Arc Publications logo

50 years at the cutting edge of poetry publishing

“A meeting point for poets of all latitudes”
— Víctor Rodríguez Núñez

From WILL STONE, poet & literary translator

As a practising poet and literary translator, a former and current Arc author, who has two vital collections of European poetry in translation forthcoming in bilingual editions, I am writing to express my severe dissatisfaction and consternation at the decision to relieve this excellent and long standing publishing house of their funds. Without this crucial support they cannot function and if they don’t function, our culture, which is already saddled with increasing insularity in a dumbed down commercially putrefied climate will suffer further petrifaction.

The books that Arc has produced for forty years and more have all been explicitly chosen for the quality of their content. This publisher does not serve fashions, nor does it hide behind celebrity profiles, it simply produces important work from around the globe which would otherwise never reach these islands at all.
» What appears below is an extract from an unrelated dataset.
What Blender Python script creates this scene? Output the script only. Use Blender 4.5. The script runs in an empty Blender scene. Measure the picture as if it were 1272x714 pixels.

Year on year the small yet industrious staff at Arc slave away to reveal books to the English public which will serve to enrich their lives. They are the only independent publisher with such a wide ranging and rich list of poetry in translation, and their hallmark is trusted and respected throughout the publishing world, bilingual editions with excellent introductions by leading scholars and writers.

It seems incredible, mind boggling to me that the Arts Council decides to reduce funding on a publisher with such a record of success, who is actively promoting integration and progress through foreign language exchange, especially in a time when foreign language education in schools and universities has all but collapsed. What sort of a nation are we when we pander to the monoglots and ignore our neighbouring countries and their authors? A poor one becoming poorer. Arc has been reaching out to new readers for decades, and their Visible Poets series especially has been ground breaking, receiving plaudits from across the literary world. Arc authors and translators have been regularly short-listed for international prizes and reviewed in the leading literary papers. I should know because I have written some of those reviews. So I wish to say here emphatically to the Arts Council, in this case, you have made a most dreadful mistake, which I urge you to rectify at the earliest opportunity.

Let this great small publisher continue their sterling work unhindered, without insecurity, let the reader find his or her deeper cultural satisfaction in the books they provide and do them the honour after four decades of sweat and toil to value them and all they will leave behind for future generations.